The Silent Shock: Why the Iran War Won’t Hit Your Wallet for Another Three Months

Since February 28, the US and Israel have been bombing Iran. The world is discussing oil prices, stock markets and missile strikes. What almost nobody is talking about: the real bill is yet to come, and it won’t land in Europe or America first. It will land on the fields of South Asia and in supermarkets around the world.

The Strait That Blocks Everything

The Strait of Hormuz is just 54 kilometers wide at its narrowest point. One third of the world’s seaborne fertilizer trade passes through it. Since the war began, it has been virtually closed.

The problem isn’t only that oil and gas can’t get through. The problem is what they’re used to make: fertilizer. LNG from Qatar is the primary raw material for urea production, the world’s most widely used nitrogen fertilizer. QatarEnergy, which supplies 20% of the world’s LNG, has declared force majeure since the war began. No LNG, no urea. No urea, no harvest.

India: The Window Is Closing

India is the most concrete example of what is happening right now. The country is the world’s largest importer of urea, the world’s largest rice exporter, and the second-largest producer of wheat, cotton and sugar. It sources roughly 63% of its nitrogen fertilizer from Gulf states.

Since the war began, Indian fertilizer plants are running at only 70% capacity. Several facilities, including those of India’s largest producer IFFCO, have partially halted production. Restarting a paused plant takes up to a month, even if LNG were to flow again tomorrow.

The window is concrete and narrow: India’s monsoon planting season begins in June. DAP fertilizer is applied directly at sowing. India currently holds reserves of roughly 1.8 months of urea and 3.4 months of DAP. That sounds comfortable. It isn’t. If the war continues through May, the planting season begins with half-empty stockpiles.

The Global Chain Reaction

India is not alone. Fertilizer plants in Bangladesh and Pakistan have also reduced or completely halted production.
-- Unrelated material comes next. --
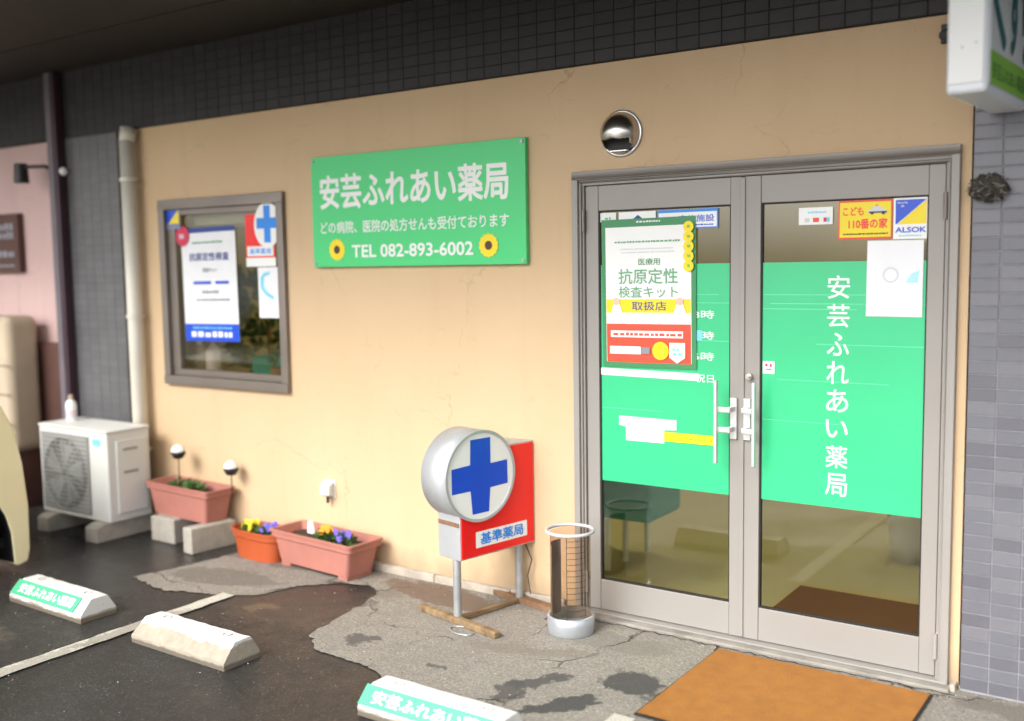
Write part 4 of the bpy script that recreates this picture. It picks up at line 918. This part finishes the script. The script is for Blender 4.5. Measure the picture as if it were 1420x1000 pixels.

Egypt, itself an important producer, has lost its gas imports. Brazil, which depends heavily on imported nitrogen and phosphate fertilizer for its soybean production, is already feeling the shortages.

There is a second effect that is barely being discussed: sulfur. Sulfur is an essential component of phosphate fertilizers like DAP and is a byproduct of oil and gas processing. China sources over 50% of its sulfur imports from the Middle East, Indonesia nearly 70%. When energy shipments through Hormuz collapse, sulfur supply collapses with it, taking down another pillar of the global food chain.

Oxford Economics has already raised its global fertilizer price forecast for Q2 2026 by 20%. Nitrogen prices could nearly double if the war continues, according to Morningstar.

What This Means for the West

Europe and North America are not the main victims, but they are not immune either. US importers have already seen urea prices at the port of New Orleans rise more than 25% since late February. The president of the American Farm Bureau Federation has written to President Trump warning of a „production shock“ that threatens national security.

In sub-Saharan Africa, where fertilizer is already barely affordable for many smallholder farmers, even a moderate price increase could further reduce application and cut yields. These are the people who will feel this first and hardest.

What Happens If the War Continues Until June

This is the critical question, and the answer is uncomfortable. Fitch Ratings explicitly warns that a prolonged war would fundamentally destabilize the nitrogen fertilizer market. The planting season in the northern hemisphere cannot be postponed. Farmers who cannot access affordable fertilizer in June will either plant less or plant without sufficient inputs. Both outcomes mean lower yields.

The Carnegie Endowment for International Peace puts it plainly: fertilizer shocks do not register with the same immediacy as oil shocks. Fuel prices change overnight. Harvest yields reveal themselves months later. Central banks focused on energy-driven inflation could significantly underestimate the contribution of fertilizer scarcity to overall prices.

The Iran war is not a regional event. It is a global supply chain stress test whose results will only become visible at harvest time. If the Strait of Hormuz remains closed until June, the world will not feel it primarily at the pump. It will feel it on the plate, and first among those who can least afford it.